Wouldn't markets function better if every participant had a reasonable amount of time to make decisions?

4 comments

It’s not always that straight forward. In the hft space you’re essentially always responding to 1 event, a trade, an order, a cancellation etc. Events are generally spread far enough apart that you can consider them independently (obviously not always, but often) So it doesn’t matter how complicated your model is, if you can pose the question “what would you do if X happened” to your model then you can prepare your fpga with “if X happens do Y”. As long as your universe of possibilities is tractable (which it often is) then an arbitrary model can have all latency sensitive events offloaded to fpga.
The part of the strategy that lives on the FPGA has to be fairly simple, but that doesn't have to be the only part of the strategy.
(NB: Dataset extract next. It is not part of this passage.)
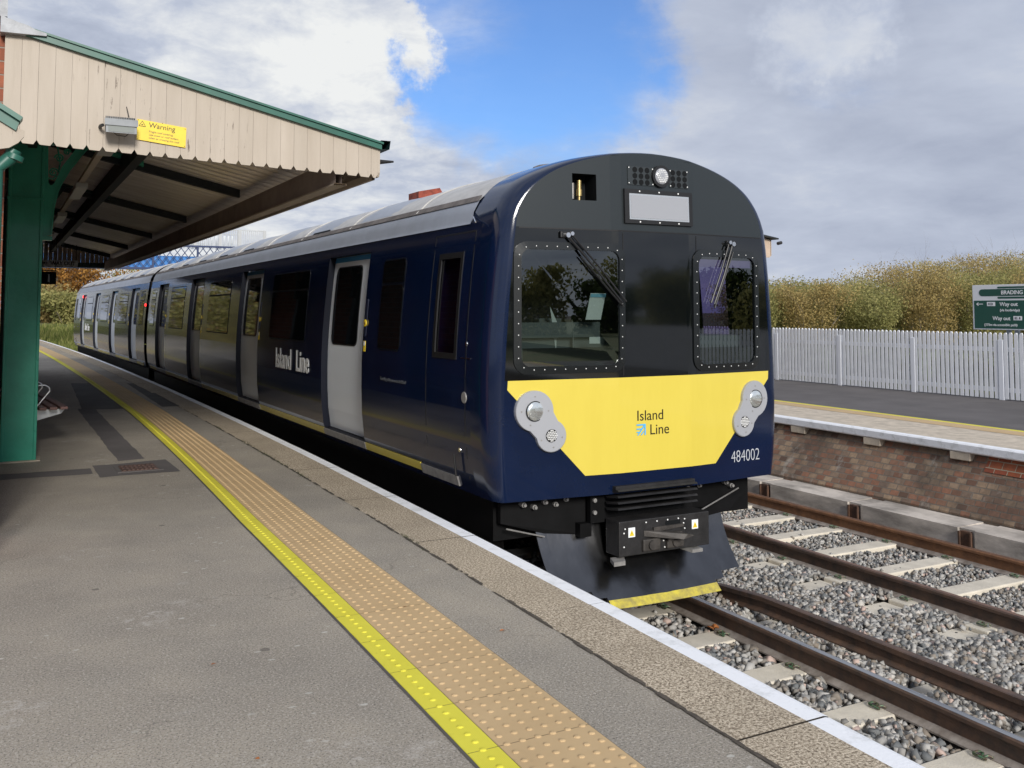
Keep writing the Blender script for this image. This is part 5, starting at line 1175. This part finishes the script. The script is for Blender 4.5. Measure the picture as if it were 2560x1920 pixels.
MB().tube([(-3.6, 24.42, 2.64), (-3.6, 24.42, 3.2)], .008, 6).tube([(-2.9, 24.42, 2.64), (-2.9, 24.42, 3.0)], .008, 6).build('hanger', 'frame_steel', wo)
pn = thing('platform_number_sign', (-4.0, 22.9, 2.2), 'black square sign with a white 1 hanging below the WAY OUT sign', 'sign')
MB().box((-3.665, 22.9, 2.05), (-3.375, 22.94, 2.32)).build('sign_plate', 'text_black', pn); text('lettering', '1', .24, 'text_white', ((-3.52, 22.895, 2.10), (1, 0, 0), (0, 0, 1)), pn, weight=.004)
MB().tube([(-3.65, 22.92, 2.32), (-3.65, 22.92, 3.2)], .006, 6).tube([(-3.39, 22.92, 2.32), (-3.39, 22.92, 3.1)], .006, 6).box((-3.67, 22.905, 2.33), (-3.37, 22.93, 2.355)).build('hanger', 'frame_steel', pn)

# station building (mostly outside the frame, left)
sb = thing('station_building', (-6, 15, 0), 'red brick station building at the left edge behind the canopy', 'building')
MB().box((-10, 7.36, 0), (-4.445, 27, 3.46)).build('wall', 'building_brick', sb)
MB().box((-10.2, 7.25, 3.47), (-4.46, 27.2, 3.60)).build('parapet', 'lead', sb)
w = MB().box((-5.6, 7.325, 1.0), (-4.7, 7.36, 2.2)).build('window', 'cream_trim', sb); MB().box((-5.55, 7.318, 1.05), (-4.75, 7.324, 2.15)).build('pane', 'dark_pane', w)
po = thing('porch_roof', (-4.8, 6.6, 0), 'end of a small porch roof with green barge board, cream fascia and green downpipe at the left edge', 'roof')
yq = 6.5
MB().prism([(-5.6, yq, 3.40), (-4.375, yq, 2.64), (-4.395, yq, 2.575), (-5.6, yq, 3.30)], (0, .10, 0)).prism([(-5.6, yq-.03, 3.425), (-4.36, yq-.03, 2.655), (-4.375, yq-.03, 2.63), (-5.6, yq-.03, 3.39)], (0, .14, 0)).build('barge_board', 'barge_green', po)
P = [(-5.6, 3.29)]+[(-4.41, 2.60), (-4.345, 2.58), (-4.35, 2.545), (-4.38, 2.505), (-4.43, 2.47), (-4.50, 2.455), (-5.6, 2.45)]
MB().prism([(p[0], yq+.02, p[1]) for p in P], (0, .03, 0)).build('fascia', 'cream_boards', po)
b = MB().tube([(-4.40, yq+.10, 2.47), (-4.42, yq+.10, 2.42), (-4.50, yq+.1, 2.34), (-4.50, yq+.1, 0)], .045, 14); b.tube([(-4.395, yq+.1, 2.44), (-4.405, yq+.1, 2.41)], .055, 14); b.build('downpipe', 'barge_green', po, smooth=True)
MB().prism([(-5.6, yq+.12, 3.42), (-4.40, yq+.12, 2.66), (-4.40, yq+.12, 2.64), (-5.6, yq+.12, 3.38)], (0, .72, 0)).build('roof_slab', 'roof_dirty', po)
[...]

You can do all sorts of deep and meaningful computation on a real computer, then export some settings for a simple event-driven model to the FPGA, updated many times a second.
As a retro computing enthusiast who does algo trading from my Commodore 64, I would very much like more time to compute my trades.
I'd love to read about you trying to persuade the exchange to let you put that C64 in the colo.
This is interesting. May I ask how do you do it from software poinr of view? As for CPU and memory for sure it is possible, but I'm more interested about how do you connect into exechange/broker?

Contiki, SLIP, PPP, or maybe some ethernet expansion ?

>they were probably not very complicated

They use linear models and soft cores. Plenty complicated for the kind of arb you could get executing 500ns tick to trade better than the next firm.